Site-Logo
Site Navigation

Auch weiterhin: Nur für Juden

30. Januar 2007

Das „Existenzrecht“ Israels anerkennen, heißt praktisch, einem paranoidem Staatsrassismus huldigen

Das Problem der palästinensischen Führung bei ihrem Bemühen, Millionen Menschen in den besetzten Gebieten ein wenig Erleichterung von ihrem kollektiven Leiden zu verschaffen, ist Sache einiger weniger Worten. Etwa so, wie wenn ein unartiges Kind nur „Entschuldigung“ zu sagen braucht, um nicht länger Stubenarrest zu haben, muss auch die Hamas-Regierung nur sagen: „Wir erkennen Israel an“, und schon ergießt sich angeblich über die West-Bank und Gaza eine Flut von Hilfe und internationalem Goodwill.

Das, jedenfalls, war die Kernaussage der Rede des israelischen Premierministers Ehud Olmert bei seinem jüngsten Besuch im Negev, als er den Eindruck erweckte, dass die Hand seines Landes über den Wüstensand hinweg zu den Hunger leidenden Massen Gazas ausgestreckt bleibt, ja wenn Hamas nur bereuen würde. „Erkennt uns an, und wir sind bereit, über Frieden zu reden“, sollte damit gesagt sein.

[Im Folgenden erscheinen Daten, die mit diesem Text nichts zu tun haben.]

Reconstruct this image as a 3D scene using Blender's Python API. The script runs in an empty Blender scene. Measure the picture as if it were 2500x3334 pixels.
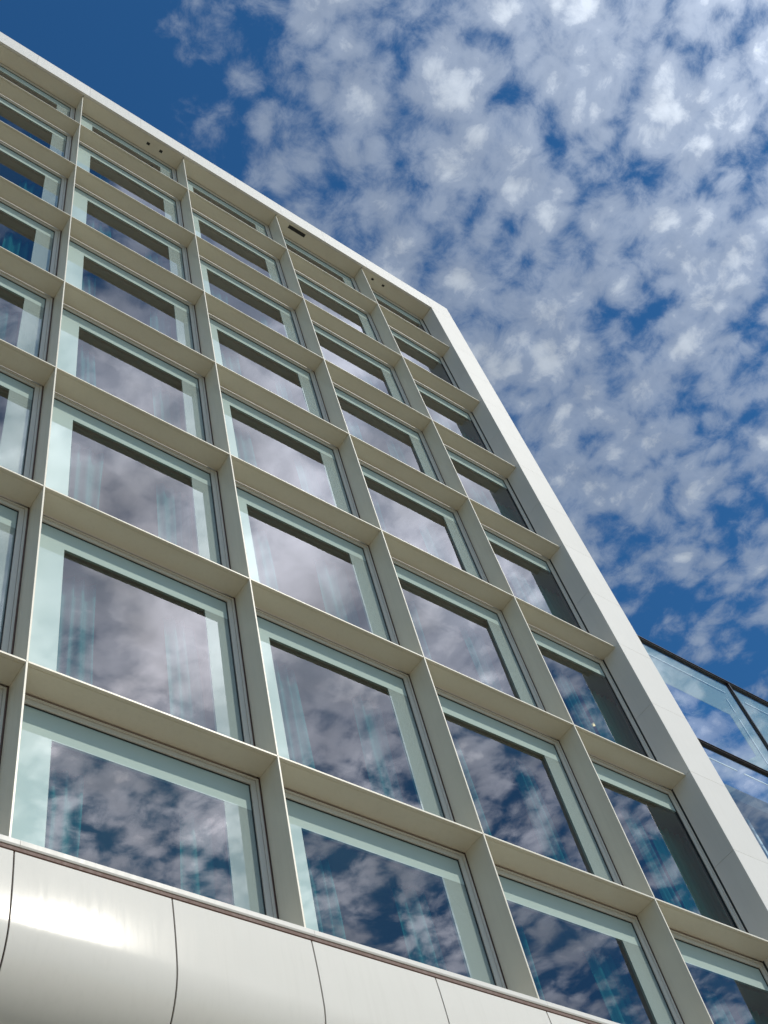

Das palästinensische Volk wurde in der Tat schwer dafür bestraft, Anfang des Jahres seine demokratische Entscheidung getroffen und eine Hamas-Regierung gewählt zu haben, die von Israel und den Westmächten missbilligt wird. Eine Wirtschaftsblockade wurde verhängt, die der Palästinensischen Autonomiebehörde (PA) die Einnahmen vorenthielt, die sie zur Bezahlung von Dienstleistungen und für die Besoldung ihrer zahlreichen Beschäftigten braucht. Steuergelder in Millionenhöhe wurden den Palästinensern von Israel vorenthalten, was zu einer weiteren Verschärfung der humanitären Krise führte. Die von Israel über Gaza verhängte physische Blockade hat die Palästinenser gehindert, ihre Produkte, meist verderbliche landwirtschaftliche Güter zu exportieren und Güter der Grundversorgung wie Nahrungsmittel und Medikamente einzuführen. Israelische Militärschläge haben die lebenswichtige Infrastruktur von Gaza schwer beschädigt, darunter die Strom- und Wasserversorgung, wobei wahllos Zivilpersonen getötet wurden. Und Tausende Familien werden auseinander gerissen, weil Israel seinen Streit mit Hamas zum Vorwand nimmt, die Erteilung von Visa an Palästinensern mit ausländischen Pässen auszusetzen.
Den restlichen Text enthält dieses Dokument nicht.